Il a montré mieux encore les rares aptitudes de son jeune tempérament d'artiste dans l'exécution de la fantaisie en fa mineur de Chopin. Chopin! toute la gamme de sentiments, de l'héroïsme confiant à l'extrême abattement, de la passion la plus exaltée à la douleur la plus intense, tout cela se retrouve dans cette musique d'une originalité unique. Il faut quelque audace pour s'attaquer à cette musique là, et cette audace a réussi à M. Devaere, qui a eu là de ravissantes délicatesses de toucher. Aussi a-t-il littéralement emballé le public, qui ne fit trève que lorsque le jeune virtuose eut donné un bis, enlevé avec beaucoup de brio. En somme, André Devaere a eu dimanche un début plein de promesses.

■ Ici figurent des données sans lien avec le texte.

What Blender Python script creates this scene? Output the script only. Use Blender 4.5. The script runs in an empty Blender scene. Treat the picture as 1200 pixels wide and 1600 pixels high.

Il y a en lui l'étoffe d'un véritable virtuose ; il se corrigera vite de certains mouvements défectueux du bras, la force viendra avec l'âge, et l'instinct s'élèvera, par l'étude des chefs-d'oeuvre de la musique, jusqu'à la compréhension parfaite. André Devaere : voilà un nom à retenir ! C'est une étoile qui se lève à l'horizon de la virtuosité. Puisse-t-elle arriver au zénith où brillent celles des Pugno, des Paderewski, des Sauer, des Degreef ! Ajoutons que le petit Devaere a déjà la rare fortune d'être prophète dans sa ville natale, comme le prouve le nombre de ses concitoyens qui ont eu à coeur de venir l'applaudir au Kursaal. Ce beau mouvement de solidarité fait honneur aux Courtraisiens.

N.N.: La musique au Kursaal, in: L'Echo d'Ostende, 17 september 1907.